Black Vaughan and The Black Dog
Hergest Court, Kington, Herefordshire
Hergest Court is now a shadow of its former self. It is a sad looking house of white walls and dark timbers, and it exudes a weary air of detached indifference.
Yet for longer than anyone can remember Hergest Court has held a reputation so sinister that, even today, there are people who will not walk past it during the hours of darkness for fear of encountering the frightful entity that haunts it.
THE INSPIRATION FOR THE HOUND OF THE BASKERVILLES
Indeed so chilling is the legend of Hergest Court that it may well have provided the inspiration for Sherlock Holmes’s most famous adventure, The Hound of the Baskervilles.
Towards the end of the 15th century Sir Thomas Vaughan resided at Hergest Court in the days when it was a much grander and more heavily fortified property than the farmhouse that greets visitors today.

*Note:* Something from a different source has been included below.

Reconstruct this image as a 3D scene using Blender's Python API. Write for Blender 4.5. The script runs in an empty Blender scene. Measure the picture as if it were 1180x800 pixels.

Vaughan was the very embodiment of the archetype wicked squire, and was known in the district simply as so ’Black Vaughan.’
THE EVIL SQUIRE OF HERGEST COURT
During the Wars of the Roses he fought originally for the Lancastrians but switched his allegiance to the Yorkist cause and was killed at the Battle of Banbury in 1469.
According to one version of events, he was decapitated, but no sooner had his head hit the ground than a fearsome howling echoed across the field of battle.
ENTER THE HOUND
Suddenly Vaughan’s faithful, black bloodhound bounded across the blood soaked ground, scooped up his master’s head and set off at full pelt for Hergest Court, with the gruesome relic jouncing in its jaws.
Thomas Vaughan’s headless cadaver was subsequently buried in the rather eerie family vault in Kington church.
But his ghost remained at large, taking the form of a black bull that rampaged about the district accompanied by a fearsome black hound.
NO SHOPPING WHEN THE HOUND WAS ABOUT
So terrified did the inhabitants become that they refused to leave their homes to the detriment of the town’s economy.
EXORCISM SAVES THE DAY
It was therefore decided that an exorcism must be performed and twelve priests came together and summoned forth Black Vaughan’s evil spirit.
It took a great deal of shouting, chanting and bible quoting, but eventually they reduced him to the size of a blow fly and confined him inside a snuff box which was then buried under a heavy stone slab on the bed of the lake at Hergest Court.
The spirit of their wicked Lord may have been laid, but ridding the district of his fearsome bloodhound proved an impossible task and in the centuries that followed it came bounding onto the pages of local folklore to strike terror into the hearts and minds of all who crossed its path.
A FEARSOME HARBINGER OF DEATH
It was especially feared by the Vaughan family to whom remained a harbinger of death until the immediate family became extinct in the 19th century.
According to a local tradition, Sir Arthur Conan Doyle viewed the Hound of the Vaughans as source of inspiration rather than fear, and he wove the legend of the black dog and the evil squire into a wonderfully evocative tale and, having transferred the action to the bleak desolation of Devon’s Dartmoor, pitted Sherlock Holmes against his most chilling and fearsome adversary The Hound of the Baskerville’s.